The Microsoft Empire

A follow-up to my Microsoft Meltdown II post wherein I quoted a visitor to Redmond:

“[Microsoft] has degenerated into a series of disconnected fiefdoms that aren’t all moving in the same direction.”

Regarding user interface inconsistency in Windows:

The reason must be that no one in Microsoft actually gives a damn. Each group develops their own UI widgets in their own style and they simply don’t care that it’s a total mess. They don’t care that I have to learn new ways of doing the same task just because they couldn’t be bothered to do things the same way as other applications. I’m not saying, for example, that they shouldn’t have introduced the ribbon concept in Office 2007, because it seems to work pretty well, and I can believe that it really is a better UI model. But they should have taken stock of what they were doing and made it a system-wide UI device. New widgets and UI models do crop up from time to time, but they should be rare, and when they do appear, Microsoft should make them general so that everyone can use them.

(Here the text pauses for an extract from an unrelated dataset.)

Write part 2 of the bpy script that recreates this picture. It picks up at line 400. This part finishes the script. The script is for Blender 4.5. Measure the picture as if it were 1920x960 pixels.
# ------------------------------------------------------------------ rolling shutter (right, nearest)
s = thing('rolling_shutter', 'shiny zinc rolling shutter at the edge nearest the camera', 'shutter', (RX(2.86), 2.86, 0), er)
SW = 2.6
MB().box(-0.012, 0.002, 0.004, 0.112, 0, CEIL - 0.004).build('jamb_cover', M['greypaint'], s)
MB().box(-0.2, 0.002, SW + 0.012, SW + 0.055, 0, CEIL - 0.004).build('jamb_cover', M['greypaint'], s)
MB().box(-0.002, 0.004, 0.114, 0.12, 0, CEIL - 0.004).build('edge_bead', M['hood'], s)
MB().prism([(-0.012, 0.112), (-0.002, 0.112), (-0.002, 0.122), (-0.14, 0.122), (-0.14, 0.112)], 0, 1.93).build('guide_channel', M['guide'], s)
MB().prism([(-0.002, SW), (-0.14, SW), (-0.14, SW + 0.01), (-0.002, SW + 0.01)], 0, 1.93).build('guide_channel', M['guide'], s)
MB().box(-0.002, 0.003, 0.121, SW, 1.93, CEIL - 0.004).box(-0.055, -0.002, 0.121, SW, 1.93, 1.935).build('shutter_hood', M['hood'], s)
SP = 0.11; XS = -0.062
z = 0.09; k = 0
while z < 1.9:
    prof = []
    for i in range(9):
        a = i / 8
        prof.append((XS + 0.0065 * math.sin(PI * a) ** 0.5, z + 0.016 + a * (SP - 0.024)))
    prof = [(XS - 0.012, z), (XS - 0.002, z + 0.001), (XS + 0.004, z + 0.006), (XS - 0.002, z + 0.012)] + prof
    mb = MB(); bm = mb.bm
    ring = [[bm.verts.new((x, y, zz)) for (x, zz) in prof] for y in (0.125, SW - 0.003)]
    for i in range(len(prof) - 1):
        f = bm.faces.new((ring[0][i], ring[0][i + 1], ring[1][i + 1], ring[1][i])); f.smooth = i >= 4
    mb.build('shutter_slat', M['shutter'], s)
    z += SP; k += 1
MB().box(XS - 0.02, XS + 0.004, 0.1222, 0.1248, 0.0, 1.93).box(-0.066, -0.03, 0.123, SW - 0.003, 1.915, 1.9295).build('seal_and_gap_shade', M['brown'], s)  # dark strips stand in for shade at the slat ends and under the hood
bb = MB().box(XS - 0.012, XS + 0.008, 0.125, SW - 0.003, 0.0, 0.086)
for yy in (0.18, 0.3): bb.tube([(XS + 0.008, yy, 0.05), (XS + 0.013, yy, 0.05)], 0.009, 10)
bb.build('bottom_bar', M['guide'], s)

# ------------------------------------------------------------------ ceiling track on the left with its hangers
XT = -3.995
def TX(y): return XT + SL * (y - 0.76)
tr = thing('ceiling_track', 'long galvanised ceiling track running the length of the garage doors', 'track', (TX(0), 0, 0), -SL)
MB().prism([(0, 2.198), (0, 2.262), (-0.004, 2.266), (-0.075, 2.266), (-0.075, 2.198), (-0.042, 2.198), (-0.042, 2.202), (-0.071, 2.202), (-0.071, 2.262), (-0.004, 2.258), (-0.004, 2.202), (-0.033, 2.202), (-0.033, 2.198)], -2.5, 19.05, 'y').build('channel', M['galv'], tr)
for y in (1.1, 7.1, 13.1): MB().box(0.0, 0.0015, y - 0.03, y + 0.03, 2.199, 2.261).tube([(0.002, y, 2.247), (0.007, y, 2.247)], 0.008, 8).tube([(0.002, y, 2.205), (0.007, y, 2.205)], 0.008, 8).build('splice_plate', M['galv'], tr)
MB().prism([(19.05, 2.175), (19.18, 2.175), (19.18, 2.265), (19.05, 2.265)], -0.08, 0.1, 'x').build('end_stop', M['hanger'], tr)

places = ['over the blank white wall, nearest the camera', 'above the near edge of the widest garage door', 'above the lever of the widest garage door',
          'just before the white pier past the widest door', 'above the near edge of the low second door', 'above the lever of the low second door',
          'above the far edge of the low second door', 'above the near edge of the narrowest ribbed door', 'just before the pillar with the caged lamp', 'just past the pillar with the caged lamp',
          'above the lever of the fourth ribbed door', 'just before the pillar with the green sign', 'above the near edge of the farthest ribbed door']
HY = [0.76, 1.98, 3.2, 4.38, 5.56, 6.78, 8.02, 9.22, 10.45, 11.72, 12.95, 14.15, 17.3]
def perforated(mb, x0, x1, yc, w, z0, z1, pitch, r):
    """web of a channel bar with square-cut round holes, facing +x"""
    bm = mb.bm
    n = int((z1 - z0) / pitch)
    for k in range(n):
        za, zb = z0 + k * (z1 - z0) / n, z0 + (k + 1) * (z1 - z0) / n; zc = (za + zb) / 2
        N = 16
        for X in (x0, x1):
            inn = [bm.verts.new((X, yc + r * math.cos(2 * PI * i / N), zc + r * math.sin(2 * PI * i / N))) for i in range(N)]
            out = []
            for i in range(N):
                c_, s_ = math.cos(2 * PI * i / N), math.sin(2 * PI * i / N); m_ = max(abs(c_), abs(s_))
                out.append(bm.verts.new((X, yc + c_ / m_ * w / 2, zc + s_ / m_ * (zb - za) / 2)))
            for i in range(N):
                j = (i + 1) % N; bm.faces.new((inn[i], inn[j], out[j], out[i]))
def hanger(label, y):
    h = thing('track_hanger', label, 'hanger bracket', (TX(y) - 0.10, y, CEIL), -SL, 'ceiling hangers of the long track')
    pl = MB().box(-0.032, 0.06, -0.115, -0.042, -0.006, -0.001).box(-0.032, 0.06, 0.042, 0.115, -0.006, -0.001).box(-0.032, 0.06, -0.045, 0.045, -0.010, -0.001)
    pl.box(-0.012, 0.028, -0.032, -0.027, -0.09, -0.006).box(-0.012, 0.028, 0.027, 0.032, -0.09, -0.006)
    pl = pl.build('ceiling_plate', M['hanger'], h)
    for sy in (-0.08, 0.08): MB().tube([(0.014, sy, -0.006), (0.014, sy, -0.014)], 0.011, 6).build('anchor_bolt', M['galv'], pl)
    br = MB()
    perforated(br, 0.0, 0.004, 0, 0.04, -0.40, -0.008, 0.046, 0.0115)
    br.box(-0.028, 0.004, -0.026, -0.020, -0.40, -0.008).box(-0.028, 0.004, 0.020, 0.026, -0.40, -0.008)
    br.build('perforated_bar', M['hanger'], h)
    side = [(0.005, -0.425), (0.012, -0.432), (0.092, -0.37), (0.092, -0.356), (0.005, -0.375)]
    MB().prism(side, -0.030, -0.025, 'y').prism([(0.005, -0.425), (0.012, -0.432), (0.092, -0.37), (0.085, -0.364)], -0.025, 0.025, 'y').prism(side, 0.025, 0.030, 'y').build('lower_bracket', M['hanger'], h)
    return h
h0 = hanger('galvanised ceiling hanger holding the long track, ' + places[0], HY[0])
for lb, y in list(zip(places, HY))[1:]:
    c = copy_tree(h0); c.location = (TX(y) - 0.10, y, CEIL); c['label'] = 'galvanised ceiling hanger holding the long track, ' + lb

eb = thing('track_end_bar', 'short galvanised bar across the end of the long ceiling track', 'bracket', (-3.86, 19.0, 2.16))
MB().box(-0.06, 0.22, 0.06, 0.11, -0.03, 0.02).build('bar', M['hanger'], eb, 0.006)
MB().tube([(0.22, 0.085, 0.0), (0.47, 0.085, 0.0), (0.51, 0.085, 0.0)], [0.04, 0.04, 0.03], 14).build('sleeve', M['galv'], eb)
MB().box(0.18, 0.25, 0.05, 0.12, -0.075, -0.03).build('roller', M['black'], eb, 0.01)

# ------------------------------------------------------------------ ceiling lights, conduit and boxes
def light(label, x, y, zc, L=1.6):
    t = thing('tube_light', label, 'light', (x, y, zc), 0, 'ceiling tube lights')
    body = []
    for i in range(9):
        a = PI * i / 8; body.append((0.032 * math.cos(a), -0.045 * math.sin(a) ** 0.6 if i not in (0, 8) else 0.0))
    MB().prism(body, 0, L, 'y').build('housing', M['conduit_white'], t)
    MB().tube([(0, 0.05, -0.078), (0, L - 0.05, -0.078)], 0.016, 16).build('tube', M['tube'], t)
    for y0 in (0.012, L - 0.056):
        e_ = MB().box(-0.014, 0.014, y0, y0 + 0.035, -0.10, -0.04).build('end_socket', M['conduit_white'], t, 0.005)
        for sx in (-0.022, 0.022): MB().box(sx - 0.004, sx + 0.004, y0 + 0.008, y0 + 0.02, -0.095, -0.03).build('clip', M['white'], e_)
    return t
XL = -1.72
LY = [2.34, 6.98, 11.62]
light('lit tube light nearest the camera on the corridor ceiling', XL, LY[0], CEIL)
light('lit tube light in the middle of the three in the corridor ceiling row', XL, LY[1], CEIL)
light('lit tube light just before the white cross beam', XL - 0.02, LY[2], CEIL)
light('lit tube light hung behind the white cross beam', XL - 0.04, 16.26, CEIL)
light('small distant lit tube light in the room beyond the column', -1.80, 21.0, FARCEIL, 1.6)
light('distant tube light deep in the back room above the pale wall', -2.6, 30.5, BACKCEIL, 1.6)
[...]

Microsoft’s continuous and repetitive reinvention of the wheel again just makes the task for third-party developers that much more unpleasant. Because even when a developer does want to make something that “fits in,” and even when that developer has picked a specific application to fit in with, MS still offers inconsistent choices. Take the Office 2007 ribbon as an example. The ribbon is pretty cool, and it’s obvious that third parties will want to use the ribbon themselves (even if it might not be the best fit for their application, but sadly there’s not much that can be done about that). Unfortunately, the Office 2007 ribbon is part of Office 2007. It’s not a part of Windows, it’s instead built in to Office, and not usable for other software.

Recognizing the gap in functionality here, a third-party developer produced its own ribbon-like object that developers could embed into their programs to gain a ribbon user interface. Microsoft in turn bought the third-party object and is now distributing it to developers using the current version of Visual C++. Oh, yeah—it’s only for C++ developers. No ribbon for .NET developers. So now MS has two ribbons; the Office code and new one it bought in. That’s frustrating enough—it would be better to do the work to put the Office 2007 ribbon into a nice little library so the behavior would be identical—but it’s tolerable.

Here’s the bit that blows the mind: Microsoft is going to develop another ribbon, this time as part of Windows Seven. It won’t be the Office one, and it won’t be the Visual C++ one. It will be a new one. And, oh, this one won’t be .NET either. The confusion of UIs in Windows mirrors the confusion of development within Microsoft.

(bolded emphasis added)

Right now, MS stands on two main monopoly legs: Windows and Office; Server is profitable, but actually faces real competition and so doesn’t show the same extremely high profit margins.  An illustration from the excellent RoughlyDrafted Magazine:

If MS ever faced real desktop and office suite competition, especially in the form of free-cost (e.g. Google and/or software libre), the Microsoft’s Empire, already showing its late-Spanish Empire-like-cracks, would begin to rapidly crumble.

Update: An excerpt Wall Street Journal article (mirrored in full here) found via Groklaw’s News Picks:

there is a fear among shareholders that the Yahoo bid exposed weaknesses in Microsoft’s business model. Its operating margins on desktop software hover around 70%. Companies led by Google are now offering competing, ad-supported applications such as spreadsheets and word-processing — free. The worry is that Microsoft may need to combat these efforts. That’s where Yahoo, which excels in selling online advertising and subscription services, came in. Microsoft’s bid for Yahoo was seen by many as a signal the company recognized its grip on the desktop may be slipping.